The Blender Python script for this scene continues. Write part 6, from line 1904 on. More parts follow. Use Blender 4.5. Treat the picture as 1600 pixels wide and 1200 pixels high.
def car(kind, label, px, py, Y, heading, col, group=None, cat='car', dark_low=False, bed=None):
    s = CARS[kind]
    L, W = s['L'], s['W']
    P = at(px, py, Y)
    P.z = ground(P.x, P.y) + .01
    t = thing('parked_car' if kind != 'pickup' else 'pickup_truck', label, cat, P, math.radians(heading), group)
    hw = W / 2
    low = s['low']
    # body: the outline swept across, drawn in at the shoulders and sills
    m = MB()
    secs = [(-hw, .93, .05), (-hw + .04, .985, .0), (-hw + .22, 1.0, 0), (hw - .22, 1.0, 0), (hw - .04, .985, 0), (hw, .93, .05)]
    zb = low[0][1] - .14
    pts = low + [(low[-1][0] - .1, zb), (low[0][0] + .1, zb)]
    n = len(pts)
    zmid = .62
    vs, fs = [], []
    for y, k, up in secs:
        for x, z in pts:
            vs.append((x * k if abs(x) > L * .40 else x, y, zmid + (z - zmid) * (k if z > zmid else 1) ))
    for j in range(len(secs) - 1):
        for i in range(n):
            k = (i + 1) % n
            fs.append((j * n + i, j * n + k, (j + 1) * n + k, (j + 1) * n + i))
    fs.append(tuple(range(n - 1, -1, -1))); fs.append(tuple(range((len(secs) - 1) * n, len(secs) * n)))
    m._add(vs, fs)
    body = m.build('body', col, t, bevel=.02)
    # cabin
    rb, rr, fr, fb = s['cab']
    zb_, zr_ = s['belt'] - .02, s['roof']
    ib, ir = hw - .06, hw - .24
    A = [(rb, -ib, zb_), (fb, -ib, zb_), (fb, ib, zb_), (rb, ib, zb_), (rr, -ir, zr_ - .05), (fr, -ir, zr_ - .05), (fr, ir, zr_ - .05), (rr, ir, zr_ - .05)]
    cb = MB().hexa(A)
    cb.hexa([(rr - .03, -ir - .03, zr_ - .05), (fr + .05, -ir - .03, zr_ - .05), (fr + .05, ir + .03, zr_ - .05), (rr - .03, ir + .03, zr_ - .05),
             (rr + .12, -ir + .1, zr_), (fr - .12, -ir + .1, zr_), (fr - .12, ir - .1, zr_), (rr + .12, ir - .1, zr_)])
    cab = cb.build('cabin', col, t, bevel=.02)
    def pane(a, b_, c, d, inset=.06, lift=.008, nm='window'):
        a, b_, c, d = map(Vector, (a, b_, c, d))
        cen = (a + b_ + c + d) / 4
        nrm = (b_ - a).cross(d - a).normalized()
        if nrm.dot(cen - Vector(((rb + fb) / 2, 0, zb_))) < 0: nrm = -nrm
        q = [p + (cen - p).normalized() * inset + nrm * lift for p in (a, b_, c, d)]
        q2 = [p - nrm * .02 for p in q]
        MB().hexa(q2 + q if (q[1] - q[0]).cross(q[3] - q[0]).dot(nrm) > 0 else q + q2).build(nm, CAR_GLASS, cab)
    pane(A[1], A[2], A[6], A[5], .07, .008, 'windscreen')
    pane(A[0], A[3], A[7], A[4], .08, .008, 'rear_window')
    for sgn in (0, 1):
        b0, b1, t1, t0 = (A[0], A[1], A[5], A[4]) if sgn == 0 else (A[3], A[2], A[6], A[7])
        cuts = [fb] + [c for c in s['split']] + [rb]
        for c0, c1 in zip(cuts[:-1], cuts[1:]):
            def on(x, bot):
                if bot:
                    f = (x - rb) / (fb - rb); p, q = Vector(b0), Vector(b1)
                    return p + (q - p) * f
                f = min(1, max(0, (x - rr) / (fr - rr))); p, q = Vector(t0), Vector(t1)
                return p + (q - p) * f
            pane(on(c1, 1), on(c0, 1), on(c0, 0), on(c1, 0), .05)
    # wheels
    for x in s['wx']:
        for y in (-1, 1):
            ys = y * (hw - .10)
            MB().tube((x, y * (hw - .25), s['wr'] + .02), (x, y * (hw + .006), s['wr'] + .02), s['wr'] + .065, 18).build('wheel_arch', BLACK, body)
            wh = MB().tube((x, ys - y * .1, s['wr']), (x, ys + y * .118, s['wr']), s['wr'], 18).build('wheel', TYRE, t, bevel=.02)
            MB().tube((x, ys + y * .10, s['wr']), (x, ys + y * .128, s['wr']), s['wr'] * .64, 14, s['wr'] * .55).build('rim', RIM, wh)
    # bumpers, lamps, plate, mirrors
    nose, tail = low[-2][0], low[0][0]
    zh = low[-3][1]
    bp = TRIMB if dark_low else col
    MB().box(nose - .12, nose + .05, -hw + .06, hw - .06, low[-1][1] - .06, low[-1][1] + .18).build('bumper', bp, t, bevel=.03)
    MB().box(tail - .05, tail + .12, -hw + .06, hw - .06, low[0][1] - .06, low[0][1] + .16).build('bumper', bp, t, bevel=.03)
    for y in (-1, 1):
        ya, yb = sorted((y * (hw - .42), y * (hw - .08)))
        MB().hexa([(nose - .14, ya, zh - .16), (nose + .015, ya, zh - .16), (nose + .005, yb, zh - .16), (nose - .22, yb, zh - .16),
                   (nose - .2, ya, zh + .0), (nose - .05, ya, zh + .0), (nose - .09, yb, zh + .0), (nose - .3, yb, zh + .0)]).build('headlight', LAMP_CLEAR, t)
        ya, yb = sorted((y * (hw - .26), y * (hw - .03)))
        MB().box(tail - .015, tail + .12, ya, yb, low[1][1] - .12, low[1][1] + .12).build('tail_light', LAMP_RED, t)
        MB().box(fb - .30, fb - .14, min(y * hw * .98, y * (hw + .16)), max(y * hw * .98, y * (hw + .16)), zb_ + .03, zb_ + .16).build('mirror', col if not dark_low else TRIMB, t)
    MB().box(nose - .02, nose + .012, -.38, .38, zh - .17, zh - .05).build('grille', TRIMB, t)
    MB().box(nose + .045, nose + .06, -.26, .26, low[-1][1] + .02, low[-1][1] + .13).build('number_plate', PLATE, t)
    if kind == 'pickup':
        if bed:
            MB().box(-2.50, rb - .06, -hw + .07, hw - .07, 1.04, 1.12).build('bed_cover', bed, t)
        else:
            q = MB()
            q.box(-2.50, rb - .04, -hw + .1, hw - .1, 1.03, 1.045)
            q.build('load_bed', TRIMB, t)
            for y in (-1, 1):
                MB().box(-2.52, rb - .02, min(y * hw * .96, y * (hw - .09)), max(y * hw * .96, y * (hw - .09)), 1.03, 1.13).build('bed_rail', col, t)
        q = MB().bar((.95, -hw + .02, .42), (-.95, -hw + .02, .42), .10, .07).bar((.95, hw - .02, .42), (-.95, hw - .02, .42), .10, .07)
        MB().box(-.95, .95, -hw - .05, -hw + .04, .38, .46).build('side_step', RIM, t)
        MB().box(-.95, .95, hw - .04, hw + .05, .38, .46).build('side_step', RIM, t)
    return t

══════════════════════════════

Output all of the data again. Match it exactly.

[TASK SOLUTION]
The Blender Python script for this scene continues. Write part 6, from line 1904 on. More parts follow. Use Blender 4.5. Treat the picture as 1600 pixels wide and 1200 pixels high.
def car(kind, label, px, py, Y, heading, col, group=None, cat='car', dark_low=False, bed=None):
    s = CARS[kind]
    L, W = s['L'], s['W']
    P = at(px, py, Y)
    P.z = ground(P.x, P.y) + .01
    t = thing('parked_car' if kind != 'pickup' else 'pickup_truck', label, cat, P, math.radians(heading), group)
    hw = W / 2
    low = s['low']
    # body: the outline swept across, drawn in at the shoulders and sills
    m = MB()
    secs = [(-hw, .93, .05), (-hw + .04, .985, .0), (-hw + .22, 1.0, 0), (hw - .22, 1.0, 0), (hw - .04, .985, 0), (hw, .93, .05)]
    zb = low[0][1] - .14
    pts = low + [(low[-1][0] - .1, zb), (low[0][0] + .1, zb)]
    n = len(pts)
    zmid = .62
    vs, fs = [], []
    for y, k, up in secs:
        for x, z in pts:
            vs.append((x * k if abs(x) > L * .40 else x, y, zmid + (z - zmid) * (k if z > zmid else 1) ))
    for j in range(len(secs) - 1):
        for i in range(n):
            k = (i + 1) % n
            fs.append((j * n + i, j * n + k, (j + 1) * n + k, (j + 1) * n + i))
    fs.append(tuple(range(n - 1, -1, -1))); fs.append(tuple(range((len(secs) - 1) * n, len(secs) * n)))
    m._add(vs, fs)
    body = m.build('body', col, t, bevel=.02)
    # cabin
    rb, rr, fr, fb = s['cab']
    zb_, zr_ = s['belt'] - .02, s['roof']
    ib, ir = hw - .06, hw - .24
    A = [(rb, -ib, zb_), (fb, -ib, zb_), (fb, ib, zb_), (rb, ib, zb_), (rr, -ir, zr_ - .05), (fr, -ir, zr_ - .05), (fr, ir, zr_ - .05), (rr, ir, zr_ - .05)]
    cb = MB().hexa(A)
    cb.hexa([(rr - .03, -ir - .03, zr_ - .05), (fr + .05, -ir - .03, zr_ - .05), (fr + .05, ir + .03, zr_ - .05), (rr - .03, ir + .03, zr_ - .05),
             (rr + .12, -ir + .1, zr_), (fr - .12, -ir + .1, zr_), (fr - .12, ir - .1, zr_), (rr + .12, ir - .1, zr_)])
    cab = cb.build('cabin', col, t, bevel=.02)
    def pane(a, b_, c, d, inset=.06, lift=.008, nm='window'):
        a, b_, c, d = map(Vector, (a, b_, c, d))
        cen = (a + b_ + c + d) / 4
        nrm = (b_ - a).cross(d - a).normalized()
        if nrm.dot(cen - Vector(((rb + fb) / 2, 0, zb_))) < 0: nrm = -nrm
        q = [p + (cen - p).normalized() * inset + nrm * lift for p in (a, b_, c, d)]
        q2 = [p - nrm * .02 for p in q]
        MB().hexa(q2 + q if (q[1] - q[0]).cross(q[3] - q[0]).dot(nrm) > 0 else q + q2).build(nm, CAR_GLASS, cab)
    pane(A[1], A[2], A[6], A[5], .07, .008, 'windscreen')
    pane(A[0], A[3], A[7], A[4], .08, .008, 'rear_window')
    for sgn in (0, 1):
        b0, b1, t1, t0 = (A[0], A[1], A[5], A[4]) if sgn == 0 else (A[3], A[2], A[6], A[7])
        cuts = [fb] + [c for c in s['split']] + [rb]
        for c0, c1 in zip(cuts[:-1], cuts[1:]):
            def on(x, bot):
                if bot:
                    f = (x - rb) / (fb - rb); p, q = Vector(b0), Vector(b1)
                    return p + (q - p) * f
                f = min(1, max(0, (x - rr) / (fr - rr))); p, q = Vector(t0), Vector(t1)
                return p + (q - p) * f
            pane(on(c1, 1), on(c0, 1), on(c0, 0), on(c1, 0), .05)
    # wheels
    for x in s['wx']:
        for y in (-1, 1):
            ys = y * (hw - .10)
            MB().tube((x, y * (hw - .25), s['wr'] + .02), (x, y * (hw + .006), s['wr'] + .02), s['wr'] + .065, 18).build('wheel_arch', BLACK, body)
            wh = MB().tube((x, ys - y * .1, s['wr']), (x, ys + y * .118, s['wr']), s['wr'], 18).build('wheel', TYRE, t, bevel=.02)
            MB().tube((x, ys + y * .10, s['wr']), (x, ys + y * .128, s['wr']), s['wr'] * .64, 14, s['wr'] * .55).build('rim', RIM, wh)
    # bumpers, lamps, plate, mirrors
    nose, tail = low[-2][0], low[0][0]
    zh = low[-3][1]
    bp = TRIMB if dark_low else col
    MB().box(nose - .12, nose + .05, -hw + .06, hw - .06, low[-1][1] - .06, low[-1][1] + .18).build('bumper', bp, t, bevel=.03)
    MB().box(tail - .05, tail + .12, -hw + .06, hw - .06, low[0][1] - .06, low[0][1] + .16).build('bumper', bp, t, bevel=.03)
    for y in (-1, 1):
        ya, yb = sorted((y * (hw - .42), y * (hw - .08)))
        MB().hexa([(nose - .14, ya, zh - .16), (nose + .015, ya, zh - .16), (nose + .005, yb, zh - .16), (nose - .22, yb, zh - .16),
                   (nose - .2, ya, zh + .0), (nose - .05, ya, zh + .0), (nose - .09, yb, zh + .0), (nose - .3, yb, zh + .0)]).build('headlight', LAMP_CLEAR, t)
        ya, yb = sorted((y * (hw - .26), y * (hw - .03)))
        MB().box(tail - .015, tail + .12, ya, yb, low[1][1] - .12, low[1][1] + .12).build('tail_light', LAMP_RED, t)
        MB().box(fb - .30, fb - .14, min(y * hw * .98, y * (hw + .16)), max(y * hw * .98, y * (hw + .16)), zb_ + .03, zb_ + .16).build('mirror', col if not dark_low else TRIMB, t)
    MB().box(nose - .02, nose + .012, -.38, .38, zh - .17, zh - .05).build('grille', TRIMB, t)
    MB().box(nose + .045, nose + .06, -.26, .26, low[-1][1] + .02, low[-1][1] + .13).build('number_plate', PLATE, t)
    if kind == 'pickup':
        if bed:
            MB().box(-2.50, rb - .06, -hw + .07, hw - .07, 1.04, 1.12).build('bed_cover', bed, t)
        else:
            q = MB()
            q.box(-2.50, rb - .04, -hw + .1, hw - .1, 1.03, 1.045)
            q.build('load_bed', TRIMB, t)
            for y in (-1, 1):
                MB().box(-2.52, rb - .02, min(y * hw * .96, y * (hw - .09)), max(y * hw * .96, y * (hw - .09)), 1.03, 1.13).build('bed_rail', col, t)
        q = MB().bar((.95, -hw + .02, .42), (-.95, -hw + .02, .42), .10, .07).bar((.95, hw - .02, .42), (-.95, hw - .02, .42), .10, .07)
        MB().box(-.95, .95, -hw - .05, -hw + .04, .38, .46).build('side_step', RIM, t)
        MB().box(-.95, .95, hw - .04, hw + .05, .38, .46).build('side_step', RIM, t)
    return t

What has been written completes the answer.